Restate the opening lines of the material below word for word, stopping after the line that contains "return SD *".

**** DATASET SECTION ****

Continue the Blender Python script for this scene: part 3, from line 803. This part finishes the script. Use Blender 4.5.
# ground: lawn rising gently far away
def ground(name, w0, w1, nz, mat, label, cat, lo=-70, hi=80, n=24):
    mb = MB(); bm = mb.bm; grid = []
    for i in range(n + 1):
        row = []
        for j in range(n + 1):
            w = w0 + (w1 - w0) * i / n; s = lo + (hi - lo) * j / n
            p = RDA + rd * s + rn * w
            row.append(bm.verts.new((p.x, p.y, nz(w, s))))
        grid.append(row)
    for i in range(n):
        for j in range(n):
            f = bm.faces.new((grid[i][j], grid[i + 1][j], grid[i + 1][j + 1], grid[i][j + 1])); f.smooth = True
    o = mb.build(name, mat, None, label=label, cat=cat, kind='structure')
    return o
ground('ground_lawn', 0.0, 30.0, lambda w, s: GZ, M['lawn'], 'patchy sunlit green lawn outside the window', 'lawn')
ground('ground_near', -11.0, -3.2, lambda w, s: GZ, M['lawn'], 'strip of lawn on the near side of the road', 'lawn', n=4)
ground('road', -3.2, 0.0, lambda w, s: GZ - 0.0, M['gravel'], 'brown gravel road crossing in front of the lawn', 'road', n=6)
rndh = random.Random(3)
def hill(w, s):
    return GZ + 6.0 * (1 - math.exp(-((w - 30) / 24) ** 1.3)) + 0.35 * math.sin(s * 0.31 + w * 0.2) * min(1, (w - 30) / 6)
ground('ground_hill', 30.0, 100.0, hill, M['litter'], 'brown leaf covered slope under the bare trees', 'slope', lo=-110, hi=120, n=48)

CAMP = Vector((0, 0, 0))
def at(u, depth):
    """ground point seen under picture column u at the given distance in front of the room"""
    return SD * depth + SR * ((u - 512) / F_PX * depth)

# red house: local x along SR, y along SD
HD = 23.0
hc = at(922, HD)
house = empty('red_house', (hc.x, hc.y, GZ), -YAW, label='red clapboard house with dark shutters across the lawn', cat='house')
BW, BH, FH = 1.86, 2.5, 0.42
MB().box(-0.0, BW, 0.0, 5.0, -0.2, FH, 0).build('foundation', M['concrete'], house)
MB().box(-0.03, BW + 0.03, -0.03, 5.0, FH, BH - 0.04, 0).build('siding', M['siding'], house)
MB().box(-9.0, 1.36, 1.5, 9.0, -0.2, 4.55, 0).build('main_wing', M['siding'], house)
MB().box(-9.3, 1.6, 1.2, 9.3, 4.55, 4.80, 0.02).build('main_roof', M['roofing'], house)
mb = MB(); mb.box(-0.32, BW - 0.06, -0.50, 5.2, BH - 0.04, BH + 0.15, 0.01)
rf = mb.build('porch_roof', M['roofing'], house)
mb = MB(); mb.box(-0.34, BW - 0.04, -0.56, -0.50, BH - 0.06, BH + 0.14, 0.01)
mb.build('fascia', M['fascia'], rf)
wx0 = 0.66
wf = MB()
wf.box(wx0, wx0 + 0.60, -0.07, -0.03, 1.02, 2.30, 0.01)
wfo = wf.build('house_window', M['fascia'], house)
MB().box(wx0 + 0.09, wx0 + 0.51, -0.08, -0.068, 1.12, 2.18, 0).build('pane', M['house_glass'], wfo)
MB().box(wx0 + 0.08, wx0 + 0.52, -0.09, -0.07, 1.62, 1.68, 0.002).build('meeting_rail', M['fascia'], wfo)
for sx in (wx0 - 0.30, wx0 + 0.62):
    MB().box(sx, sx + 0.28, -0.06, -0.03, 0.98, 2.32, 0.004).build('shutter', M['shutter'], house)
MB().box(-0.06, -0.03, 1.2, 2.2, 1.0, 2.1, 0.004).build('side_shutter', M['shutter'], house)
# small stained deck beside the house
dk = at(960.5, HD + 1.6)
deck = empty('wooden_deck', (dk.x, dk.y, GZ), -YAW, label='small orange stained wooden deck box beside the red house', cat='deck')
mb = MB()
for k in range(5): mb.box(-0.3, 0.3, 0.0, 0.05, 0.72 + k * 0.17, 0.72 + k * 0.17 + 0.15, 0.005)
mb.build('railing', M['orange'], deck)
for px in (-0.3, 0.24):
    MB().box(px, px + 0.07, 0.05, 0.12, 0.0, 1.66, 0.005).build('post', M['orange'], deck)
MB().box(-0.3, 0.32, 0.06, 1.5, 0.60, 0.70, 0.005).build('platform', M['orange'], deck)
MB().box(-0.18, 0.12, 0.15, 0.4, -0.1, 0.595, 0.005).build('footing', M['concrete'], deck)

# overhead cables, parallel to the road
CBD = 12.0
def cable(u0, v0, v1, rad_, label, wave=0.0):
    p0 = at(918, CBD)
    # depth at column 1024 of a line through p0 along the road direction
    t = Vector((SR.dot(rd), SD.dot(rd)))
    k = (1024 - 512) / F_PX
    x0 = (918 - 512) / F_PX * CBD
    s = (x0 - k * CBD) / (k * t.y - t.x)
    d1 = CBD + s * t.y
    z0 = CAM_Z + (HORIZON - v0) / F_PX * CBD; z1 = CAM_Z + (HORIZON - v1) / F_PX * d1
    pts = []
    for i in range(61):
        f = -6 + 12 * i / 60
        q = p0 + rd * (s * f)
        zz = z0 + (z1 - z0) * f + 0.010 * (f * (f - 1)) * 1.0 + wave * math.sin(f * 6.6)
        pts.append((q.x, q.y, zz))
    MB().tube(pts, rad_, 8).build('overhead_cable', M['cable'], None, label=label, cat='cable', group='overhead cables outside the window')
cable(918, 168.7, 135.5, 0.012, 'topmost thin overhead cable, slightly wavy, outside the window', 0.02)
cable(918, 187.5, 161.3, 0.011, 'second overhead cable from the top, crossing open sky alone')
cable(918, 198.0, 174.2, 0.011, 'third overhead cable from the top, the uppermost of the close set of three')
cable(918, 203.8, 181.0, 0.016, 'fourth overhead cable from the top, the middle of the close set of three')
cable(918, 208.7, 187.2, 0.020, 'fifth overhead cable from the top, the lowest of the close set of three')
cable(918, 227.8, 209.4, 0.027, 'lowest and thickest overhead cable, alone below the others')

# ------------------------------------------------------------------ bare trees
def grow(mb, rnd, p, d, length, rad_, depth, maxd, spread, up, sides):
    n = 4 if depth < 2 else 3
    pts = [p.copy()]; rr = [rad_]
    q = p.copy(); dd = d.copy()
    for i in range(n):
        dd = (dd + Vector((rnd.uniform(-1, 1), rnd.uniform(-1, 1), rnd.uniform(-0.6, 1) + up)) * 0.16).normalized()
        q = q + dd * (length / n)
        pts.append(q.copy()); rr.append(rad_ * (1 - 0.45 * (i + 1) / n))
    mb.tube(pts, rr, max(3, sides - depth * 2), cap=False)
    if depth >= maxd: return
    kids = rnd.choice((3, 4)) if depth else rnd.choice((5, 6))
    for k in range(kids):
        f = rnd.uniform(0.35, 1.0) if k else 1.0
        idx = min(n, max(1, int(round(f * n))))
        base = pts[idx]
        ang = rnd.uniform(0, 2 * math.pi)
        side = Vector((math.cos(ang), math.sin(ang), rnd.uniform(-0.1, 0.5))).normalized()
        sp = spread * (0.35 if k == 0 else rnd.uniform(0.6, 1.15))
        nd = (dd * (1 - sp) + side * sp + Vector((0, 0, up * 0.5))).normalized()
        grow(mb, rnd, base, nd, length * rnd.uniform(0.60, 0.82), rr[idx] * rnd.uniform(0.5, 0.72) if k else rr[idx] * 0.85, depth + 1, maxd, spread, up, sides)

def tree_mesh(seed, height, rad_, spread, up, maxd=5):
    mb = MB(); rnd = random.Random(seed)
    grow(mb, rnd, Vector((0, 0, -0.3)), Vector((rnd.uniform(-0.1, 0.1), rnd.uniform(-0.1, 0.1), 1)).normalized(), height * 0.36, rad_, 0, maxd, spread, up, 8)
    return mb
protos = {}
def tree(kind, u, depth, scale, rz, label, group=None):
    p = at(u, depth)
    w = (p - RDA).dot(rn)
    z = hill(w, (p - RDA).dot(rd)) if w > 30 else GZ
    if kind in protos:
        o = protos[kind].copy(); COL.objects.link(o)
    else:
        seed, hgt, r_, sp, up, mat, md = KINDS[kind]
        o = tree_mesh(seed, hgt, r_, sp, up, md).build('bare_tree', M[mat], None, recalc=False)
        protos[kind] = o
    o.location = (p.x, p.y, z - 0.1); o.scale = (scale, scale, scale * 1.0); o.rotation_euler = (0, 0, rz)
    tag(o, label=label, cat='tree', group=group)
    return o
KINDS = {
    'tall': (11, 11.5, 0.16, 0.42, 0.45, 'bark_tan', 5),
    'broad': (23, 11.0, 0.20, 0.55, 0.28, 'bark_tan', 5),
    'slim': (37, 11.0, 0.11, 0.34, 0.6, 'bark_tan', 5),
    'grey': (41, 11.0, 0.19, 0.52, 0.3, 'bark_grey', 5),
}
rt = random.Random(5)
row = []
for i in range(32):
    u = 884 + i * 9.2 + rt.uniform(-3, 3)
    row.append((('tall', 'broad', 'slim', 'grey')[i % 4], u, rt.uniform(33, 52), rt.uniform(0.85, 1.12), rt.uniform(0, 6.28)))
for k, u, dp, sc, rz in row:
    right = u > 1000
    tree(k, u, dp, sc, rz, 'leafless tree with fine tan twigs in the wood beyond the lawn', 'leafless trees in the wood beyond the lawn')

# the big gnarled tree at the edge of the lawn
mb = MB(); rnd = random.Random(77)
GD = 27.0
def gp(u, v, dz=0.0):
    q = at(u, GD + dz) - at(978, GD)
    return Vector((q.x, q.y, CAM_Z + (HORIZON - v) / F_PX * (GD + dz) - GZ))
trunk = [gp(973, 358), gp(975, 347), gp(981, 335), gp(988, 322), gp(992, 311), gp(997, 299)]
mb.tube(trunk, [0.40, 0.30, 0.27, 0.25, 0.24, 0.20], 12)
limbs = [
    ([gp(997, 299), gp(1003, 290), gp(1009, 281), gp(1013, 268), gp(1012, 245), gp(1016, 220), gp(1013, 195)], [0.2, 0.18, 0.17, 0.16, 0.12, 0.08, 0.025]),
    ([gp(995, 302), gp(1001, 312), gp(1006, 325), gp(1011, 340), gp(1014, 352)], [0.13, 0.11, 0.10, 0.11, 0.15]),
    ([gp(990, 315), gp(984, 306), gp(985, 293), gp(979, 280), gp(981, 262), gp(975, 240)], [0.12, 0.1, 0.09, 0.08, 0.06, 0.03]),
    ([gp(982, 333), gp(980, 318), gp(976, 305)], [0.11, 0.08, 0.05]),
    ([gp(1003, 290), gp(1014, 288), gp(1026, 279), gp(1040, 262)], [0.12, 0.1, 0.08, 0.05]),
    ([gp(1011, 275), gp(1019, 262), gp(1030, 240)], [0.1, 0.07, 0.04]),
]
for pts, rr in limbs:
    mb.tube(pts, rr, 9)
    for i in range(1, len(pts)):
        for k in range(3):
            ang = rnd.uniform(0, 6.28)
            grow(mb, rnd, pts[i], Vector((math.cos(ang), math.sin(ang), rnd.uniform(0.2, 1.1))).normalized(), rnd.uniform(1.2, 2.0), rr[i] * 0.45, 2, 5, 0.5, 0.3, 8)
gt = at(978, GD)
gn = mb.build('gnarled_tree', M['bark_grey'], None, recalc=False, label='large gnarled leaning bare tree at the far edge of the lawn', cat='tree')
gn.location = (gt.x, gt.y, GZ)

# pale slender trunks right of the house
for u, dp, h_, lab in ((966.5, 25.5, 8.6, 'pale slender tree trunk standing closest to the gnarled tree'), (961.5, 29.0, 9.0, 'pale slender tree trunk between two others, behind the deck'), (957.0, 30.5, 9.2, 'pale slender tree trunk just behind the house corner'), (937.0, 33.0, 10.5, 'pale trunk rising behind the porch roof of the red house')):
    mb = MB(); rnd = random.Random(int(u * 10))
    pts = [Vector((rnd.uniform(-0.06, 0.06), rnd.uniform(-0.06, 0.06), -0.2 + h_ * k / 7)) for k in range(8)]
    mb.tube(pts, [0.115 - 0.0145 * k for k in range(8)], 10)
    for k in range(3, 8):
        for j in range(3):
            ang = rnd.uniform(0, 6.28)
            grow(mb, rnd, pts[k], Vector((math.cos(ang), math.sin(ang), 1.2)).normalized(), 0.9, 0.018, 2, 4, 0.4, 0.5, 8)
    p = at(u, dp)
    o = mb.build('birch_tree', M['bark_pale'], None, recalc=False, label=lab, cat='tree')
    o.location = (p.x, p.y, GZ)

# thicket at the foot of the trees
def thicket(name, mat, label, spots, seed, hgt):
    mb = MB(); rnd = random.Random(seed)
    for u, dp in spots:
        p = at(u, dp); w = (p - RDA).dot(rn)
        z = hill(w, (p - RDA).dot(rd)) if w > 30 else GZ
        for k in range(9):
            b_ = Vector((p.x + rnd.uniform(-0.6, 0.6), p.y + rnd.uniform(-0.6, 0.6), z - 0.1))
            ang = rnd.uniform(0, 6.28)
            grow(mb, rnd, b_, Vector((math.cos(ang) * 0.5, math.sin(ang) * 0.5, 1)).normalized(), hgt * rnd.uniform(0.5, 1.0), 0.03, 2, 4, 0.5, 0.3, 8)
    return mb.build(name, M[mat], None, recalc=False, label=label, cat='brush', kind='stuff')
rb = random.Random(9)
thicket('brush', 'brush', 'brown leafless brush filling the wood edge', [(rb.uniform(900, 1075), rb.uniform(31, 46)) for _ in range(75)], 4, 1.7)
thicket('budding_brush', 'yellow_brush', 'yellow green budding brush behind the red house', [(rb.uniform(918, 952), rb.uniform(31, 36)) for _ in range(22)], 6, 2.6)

****

> _THE RESPONSE_:
Continue the Blender Python script for this scene: part 3, from line 803. This part finishes the script. Use Blender 4.5.
# ground: lawn rising gently far away
def ground(name, w0, w1, nz, mat, label, cat, lo=-70, hi=80, n=24):
    mb = MB(); bm = mb.bm; grid = []
    for i in range(n + 1):
        row = []
        for j in range(n + 1):
            w = w0 + (w1 - w0) * i / n; s = lo + (hi - lo) * j / n
            p = RDA + rd * s + rn * w
            row.append(bm.verts.new((p.x, p.y, nz(w, s))))
        grid.append(row)
    for i in range(n):
        for j in range(n):
            f = bm.faces.new((grid[i][j], grid[i + 1][j], grid[i + 1][j + 1], grid[i][j + 1])); f.smooth = True
    o = mb.build(name, mat, None, label=label, cat=cat, kind='structure')
    return o
ground('ground_lawn', 0.0, 30.0, lambda w, s: GZ, M['lawn'], 'patchy sunlit green lawn outside the window', 'lawn')
ground('ground_near', -11.0, -3.2, lambda w, s: GZ, M['lawn'], 'strip of lawn on the near side of the road', 'lawn', n=4)
ground('road', -3.2, 0.0, lambda w, s: GZ - 0.0, M['gravel'], 'brown gravel road crossing in front of the lawn', 'road', n=6)
rndh = random.Random(3)
def hill(w, s):
    return GZ + 6.0 * (1 - math.exp(-((w - 30) / 24) ** 1.3)) + 0.35 * math.sin(s * 0.31 + w * 0.2) * min(1, (w - 30) / 6)
ground('ground_hill', 30.0, 100.0, hill, M['litter'], 'brown leaf covered slope under the bare trees', 'slope', lo=-110, hi=120, n=48)

CAMP = Vector((0, 0, 0))
def at(u, depth):
    """ground point seen under picture column u at the given distance in front of the room"""
    return SD * depth + SR * ((u - 512) / F_PX * depth)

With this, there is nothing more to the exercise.